Tendências para o futuro dos museus
(relatórios anuais do Observatório da Aliança Americana de Museus)

2012
- Agarrar a onda: A Internet permite um acréscimo massivo do número de voluntários, fazendo trabalho útil.
- Não mais sem fins lucrativos? Os ataques feitos ao sector sem fins lucrativos podem estimular estratégias alternativas para empresas sociais.
- Tomar conta da rua: Os encontros com as comunidades podem ter lugar para la das paredes dos museus.
- Financiamento altruísta: As novas formas de filantropia exploram o potencial dos recursos sociais em rede e das tecnologias partilhadas.
- Envelhecimento criativo: Uma população mais envelhecida introduz no museu novos desafios (de retenção e acesso) e novas oportunidades (visando a promoção da saúde, do bem-estar e da aprendizagem ao longo da vida).
- Mais do que real: A Realidade Aumentada proporciona novos meios para o museu melhorar a oferta tanto para visitantes como para não-visitantes.
- Uma nova era educativa: A paisagem educativa é reinventada, na razão directa em que os métodos de ensino formal são postos em dúvida.

2013
- Mudar a forma do dar: As tendências da filantropia para o futuro dos museus.
- Impressão 3D: A construção digital liberta a criatividade.
- A grande disrupção: As credenciais académicas dispersam-se cada vez mais: Poderão museus e edução formal vir a convergir?
- Quando as coisas dão resposta: Aparecimento das redes de objectos e dos espaços expectantes.
- Desligar para ligar de novo: Podem as pessoas desligar-se de um mundo hipercontectado?
- O renascimento urbano: O que significa para os museus?

2014
- Lucrativo para o bem: O aparecimento do empreendorismo social.
- Sinestesia: Experiências multissensoriais num mundo multissensorial.
- Um geyser de informação: Accionando o botão do mega-dados.
- Privacidade num mundo aberto: O que temos a esconder?
- O que é meu, é teu: A economia colaborativa de consumo.
- Robots!
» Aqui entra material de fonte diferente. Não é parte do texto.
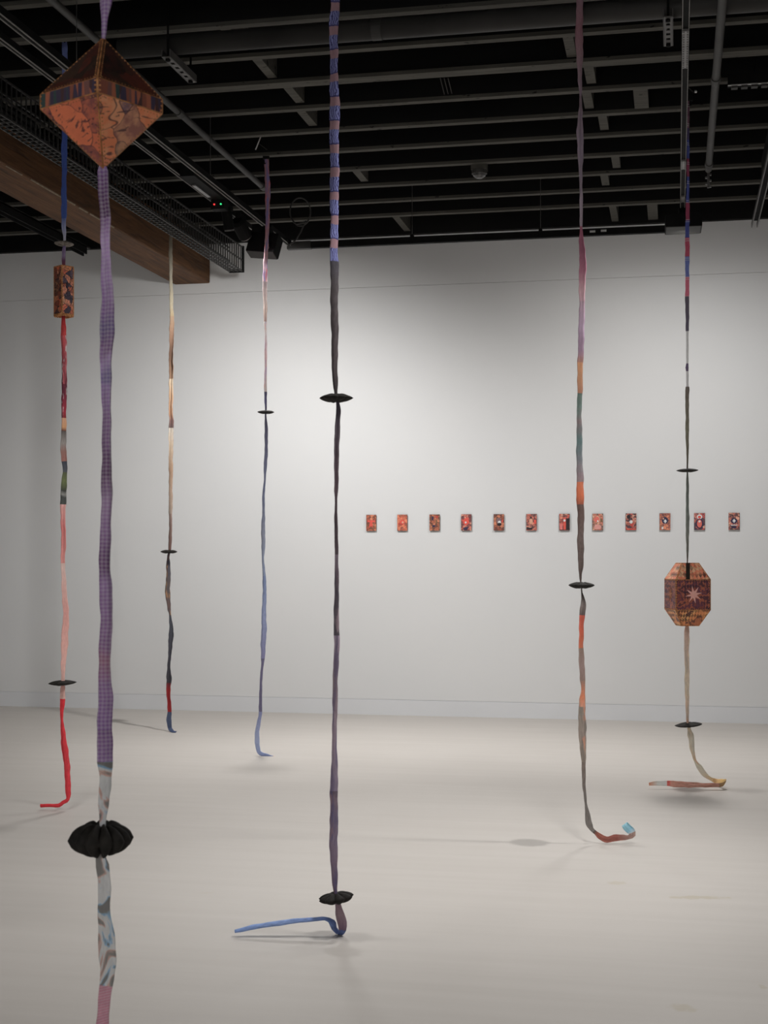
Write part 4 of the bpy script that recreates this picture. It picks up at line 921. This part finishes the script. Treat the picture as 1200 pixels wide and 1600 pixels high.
CARDS = [
 (580, 817.0, RUST, DK, 40, [(rect(-.75, .1, .75, .32), RED), ([(-.22, .32), (.22, .32), (.3, -.6), (-.1, -.35), (-.45, -.7)], RED)], 'first card from the left, rust brown with a red T-shaped figure'),
 (628.5, 816.8, RUST, DRED, 44, [(ell(0, .05, .5, .32), RED), (ell(.1, .05, .2, .14), PCH), ([(-.8, -.2), (.1, -.3), (.2, -.15), (-.7, 0)], DRED)], 'second card from the left, orange with a small red swirl'),
 (679, 816.6, RUST, DK, 52, [(rect(-.55, .3, -.2, .75), NAVY), (rect(.25, -.2, .5, .3), OLV), (rect(-.4, -.55, .1, -.3), NAVY), (ell(.45, .7, .25, .15), DRED)], 'third card from the left, orange-brown with dark blocks in a grid'),
 (728.5, 816.3, ROSE, DK, 46, [(ell(-.05, .1, .6, .45), RED), (ell(-.1, 0, .18, .12), PALE), ([(-.6, -.9), (.2, -.9), (.5, -.5), (-.4, -.6)], NAVY)], 'fourth card from the left, bright red patch over dark olive foot'),
 (779.5, 816.2, RUST, DK, 42, [(ell(0, .2, .5, .35), (110, 84, 88)), (ell(.1, 0, .3, .2), PALE), (ell(.1, -.25, .4, .2), DK), (rect(.55, .0, .8, .3), RED)], 'fifth card from the left, tan with a grey-headed dark figure'),
 (830.5, 816.0, ROSE, DK, 40, [([(-.6, .0), (-.1, .8), (.35, .1)], DK), (ell(-.1, .1, .35, .35), PCH), (rect(.45, -.2, .9, .3), RED), (rect(-.9, -.9, .2, -.65), DK)], 'sixth card from the left, dark peak over peach with red at the right edge'),
 (882, 815.8, ROSE, DK, 44, [(rect(.3, -.95, .95, .45), DK), (rect(-.2, -.9, .25, .5), RED), (ell(0, .2, .2, .15), PALE), (rect(-.9, -.9, -.35, -.2), (206, 96, 92))], 'seventh card, red column beside a black right half, next to the orange ribbon'),
 (934, 815.6, ROSE, OLV, 44, [(ell(-.2, .3, .5, .35), (208, 84, 72)), (ell(.0, .1, .15, .12), PALE), (ell(0, -.6, .7, .3), (196, 128, 120)), (rect(.5, 0, .8, .4), OLV)], 'eighth card from the left, dusty pink with green-brown upper corner'),
 (986, 815.4, ROSE, DK, 48, [(ell(-.45, .6, .35, .25), DK), (ell(0, 0, .3, .2), PALE), ([(-.2, -.3), (.5, -.1), (.3, -.7)], DRED), (rect(-.9, -.95, .9, -.82), RED)], 'ninth card from the left, muted pink with a black upper left corner'),
 (1039, 815.1, RUST, NAVY, 40, [(ell(0, .15, .6, .42), NAVY), (dia(.05, .05, .3, .25), PALE), (ell(-.3, .35, .15, .1), PCH), (rect(-.6, -.9, -.3, -.6), PALE)], 'tenth card from the left, navy disc with pale diamond on orange'),
 (1093, 814.8, ROSE, NAVY, 42, [(ell(0, .55, .5, .28), PALE), (ell(0, .52, .3, .16), RED), (ell(0, -.25, .7, .6), NAVY), (ell(0, -.25, .45, .48), (206, 84, 70)), (ell(0, .0, .2, .12), PALE)], 'eleventh card from the left, red oval figure with dark outline on pink'),
 (1147, 814.5, ROSE, DK, 42, [(ell(0, .05, .62, .34), NAVY), (dia(0, .05, .3, .24), PALE), (rect(-.6, -.5, .6, -.4), PALE), (ell(0, -.7, .5, .14), NAVY)], 'last card at the right, navy eye shape with a white diamond centre')]
for i, (px, py, pal, ln, sc, mo, lb) in enumerate(CARDS): card(px, py, i, pal, ln, sc, mo, lb)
Estão as Rosie, Voltron, Bender e os seus parentes a ficar senhores de si mesmos?

2015
- A economia “aberta”: Enchendo a conduta dos dados
- Tudo é ético: Gerindo a moral dos mercados.
- Fazer pessoal: À medida de cada um.
- Uma maré crescente: Mudando a paisagem do risco.
- Tecnologia para usar: Quando ‘traga o seu aparelho’ significa camisolas e sapatos.
- Devagaaar: Mais vale uma tartaruga do que uma lebre.